RANDOM THOUGHTS #201

Steve Cole's thoughts on small business America.
        

1. Almost every Friday, Steven Petrick and I eat at Blue Front, a nearby restaurant which has a BBQ special that day. (The girls eat somewhere else on Friday.) I make it a point to collect coins from change all week so I can pay the bill ($8.71) in coins because Billy (the owner) always says she is short of coins. She appreciates the small favor. (It's relatively meaningless; she goes to the bank regularly and could get all the coins she wants, but perhaps I delay a bank trip by a day.)
      

2. Across the road from the Wild Spirit Wolf Sanctuary is the Candy Kitchen Trading Post. (Technically, the area including the trading post and WSWS is the "town" of Candy Kitchen, but the town has no mayor or services.) Several hundred people live in a few square miles of mountain meadows, mostly on a network of unpaved roads. These are people who want to live "off the grid" in this remote "back of the moon" location. Many of them grow vegetables or raise small animals and more than a few are retired people, or survivalists waiting for some apocalypse or other.
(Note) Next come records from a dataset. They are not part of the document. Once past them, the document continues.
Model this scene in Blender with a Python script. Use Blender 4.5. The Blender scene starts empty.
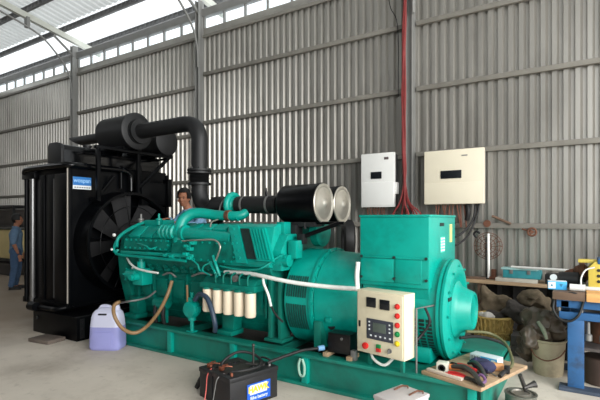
import bpy, bmesh, math, random
from mathutils import Vector, Matrix
random.seed(7)
R = math.radians
PI = math.pi
scn = bpy.context.scene
COL = scn.collection

# ------------------------------------------------------------------ camera, sky, exposure
H = 1.5
YAW = 32.4
cam = bpy.data.cameras.new('camera')
cam.sensor_width = 36; cam.lens = 27.0; cam.shift_y = 20/600
cam.clip_start = .05
cam_o = bpy.data.objects.new('camera', cam); COL.objects.link(cam_o)
cam_o.location = (0, 0, H); cam_o.rotation_euler = (R(90), 0, R(YAW))
scn.camera = cam_o

world = bpy.data.worlds.new('overcast_sky'); scn.world = world; world.use_nodes = True
wn = world.node_tree.nodes; wl = world.node_tree.links
bg = wn['Background']
bg.inputs[0].default_value = (.93, .97, 1.0, 1); bg.inputs[1].default_value = 1.4
scn.view_settings.view_transform = 'Standard'; scn.view_settings.look = 'None'
scn.view_settings.gamma = 1; scn.view_settings.use_curve_mapping = False
scn.view_settings.exposure = 0.68

# area lamp added out of view at right for daylight from front-right openings
la = bpy.data.lights.new('side_daylight_lamp', 'AREA'); la.shape = 'RECTANGLE'; la.size = 7; la.size_y = 4.5
la.energy = 620; la.color = (1, .98, .95)
lo = bpy.data.objects.new('side_daylight_lamp', la); COL.objects.link(lo)
lo.location = (5.6, .8, 3.2)
lo.rotation_euler = (Vector((-2.0, 5.0, 1.2)) - Vector(lo.location)).to_track_quat('-Z', 'Y').to_euler()

# ------------------------------------------------------------------ helpers
SY, CY = math.sin(R(YAW)), math.cos(R(YAW))
def at(px, py, Y):
    """place on the plane Y seen along a line of sight of the survey photograph"""
    u = (px-300)/450.0
    t = Y/(CY + SY*u)
    return Vector((t*(-SY + CY*u), Y, H + (220-py)/450.0*t))
def gnd(px, py, z=0.0):
    t = 450*(H-z)/(py-220.0); u = (px-300)/450.0
    return Vector((t*(-SY+CY*u), t*(CY+SY*u), z))

def lin(c):
    return tuple((x/255/12.92 if x/255 <= .04045 else ((x/255+.055)/1.055)**2.4) for x in c)
MATS = {}
def M(name, rgb, rough=.5, metal=0.0, var=0.0, scale=6.0, dirt=None, dirt_amt=.35, dirt_scale=3.0, bump=0.0, bscale=40.0, spec=.5, coat=0.0, stretch=None):
    if name in MATS: return MATS[name]
    m = bpy.data.materials.new(name); m.use_nodes = True
    nt = m.node_tree; n = nt.nodes; l = nt.links
    b = n['Principled BSDF']
    c = lin(rgb)
    b.inputs['Roughness'].default_value = rough; b.inputs['Metallic'].default_value = metal
    b.inputs['Specular IOR Level'].default_value = spec; b.inputs['Coat Weight'].default_value = coat
    tc = n.new('ShaderNodeTexCoord'); src = tc.outputs['Object']
    if stretch:
        mp = n.new('ShaderNodeMapping'); mp.inputs['Scale'].default_value = stretch
        l.new(src, mp.inputs[0]); src = mp.outputs[0]
    base = n.new('ShaderNodeRGB'); base.outputs[0].default_value = (*c, 1); out = base.outputs[0]
    if var > 0:
        t = n.new('ShaderNodeTexNoise'); t.inputs['Scale'].default_value = scale; t.inputs['Detail'].default_value = 6
        l.new(src, t.inputs['Vector'])
        mr = n.new('ShaderNodeMapRange'); mr.inputs[1].default_value = .3; mr.inputs[2].default_value = .7
        mr.inputs[3].default_value = 1-var; mr.inputs[4].default_value = 1+var
        l.new(t.outputs[0], mr.inputs[0])
        mx = n.new('ShaderNodeVectorMath'); mx.operation = 'SCALE'
        l.new(out, mx.inputs[0]); l.new(mr.outputs[0], mx.inputs['Scale']); out = mx.outputs[0]
    if dirt:
        t2 = n.new('ShaderNodeTexNoise'); t2.inputs['Scale'].default_value = dirt_scale; t2.inputs['Detail'].default_value = 9
        t2.inputs['Roughness'].default_value = .65
        l.new(src, t2.inputs['Vector'])
        m2 = n.new('ShaderNodeMapRange'); m2.inputs[1].default_value = .48; m2.inputs[2].default_value = .72
        m2.inputs[3].default_value = 0; m2.inputs[4].default_value = dirt_amt
        l.new(t2.outputs[0], m2.inputs[0])
        mix = n.new('ShaderNodeMix'); mix.data_type = 'RGBA'
        l.new(m2.outputs[0], mix.inputs[0]); l.new(out, mix.inputs[6]); mix.inputs[7].default_value = (*lin(dirt), 1)
        out = mix.outputs[2]
    l.new(out, b.inputs['Base Color'])
    if bump > 0:
        t3 = n.new('ShaderNodeTexNoise'); t3.inputs['Scale'].default_value = bscale; t3.inputs['Detail'].default_value = 5
        l.new(src, t3.inputs['Vector'])
        bp = n.new('ShaderNodeBump'); bp.inputs['Strength'].default_value = bump; bp.inputs['Distance'].default_value = .01
        l.new(t3.outputs[0], bp.inputs['Height']); l.new(bp.outputs[0], b.inputs['Normal'])
    MATS[name] = m
    return m

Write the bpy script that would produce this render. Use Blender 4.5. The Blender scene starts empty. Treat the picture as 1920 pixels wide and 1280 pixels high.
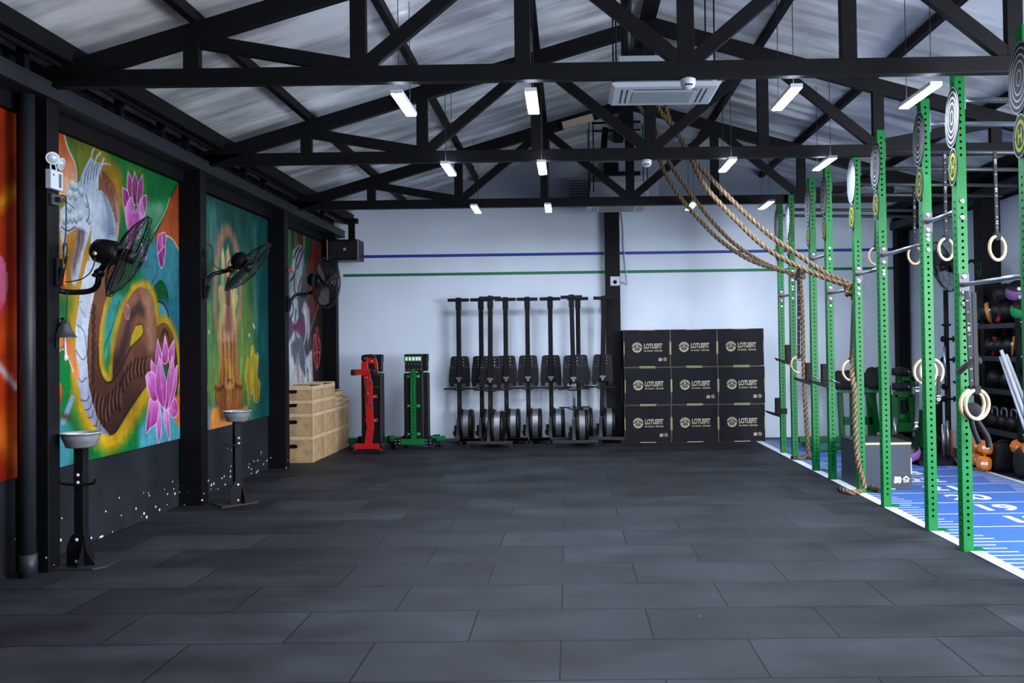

Frank Blackmoon started the trading a few years ago because the nearest hardware store is over 50 miles away and people who live in cabins in such a remote area are always doing repairs and need nails, lumber, tools, etc. Frank remarked that when it's cold people cut up trees for firewood, and if your chainsaw chain breaks, you face either a long drive (not always possible when it snows) or a cold night. He carries a few groceries but also has a tiny restaurant (burgers, pizza, breakfast) which became the "local place where everybody knows everybody's name." My hat's off for Frank Blackmoon, who exemplifies the best of Small Business America. He saw a need and he started a business to fill that need. He also opened a small bed and breakfast about 50 yards up the hill. There are always people coming into the area for a night or two to see the wolves, visit relatives, or look for home sites for sale.
 

3. Every now and then you need to look at everything you do and find a better, faster, cheaper way to do it, or at least one that moves the job to a less-valuable team member. But the first step of that process is to ask yourself: "Do we really need to be doing this at all?"
     

4. Sometimes you need to take a moment to admire your own work. Somehow, reading something you wrote or edited just to enjoy your own work will find a mistake that proofreading it six times did not find. I think it's because your mind is relaxed and not looking for problems.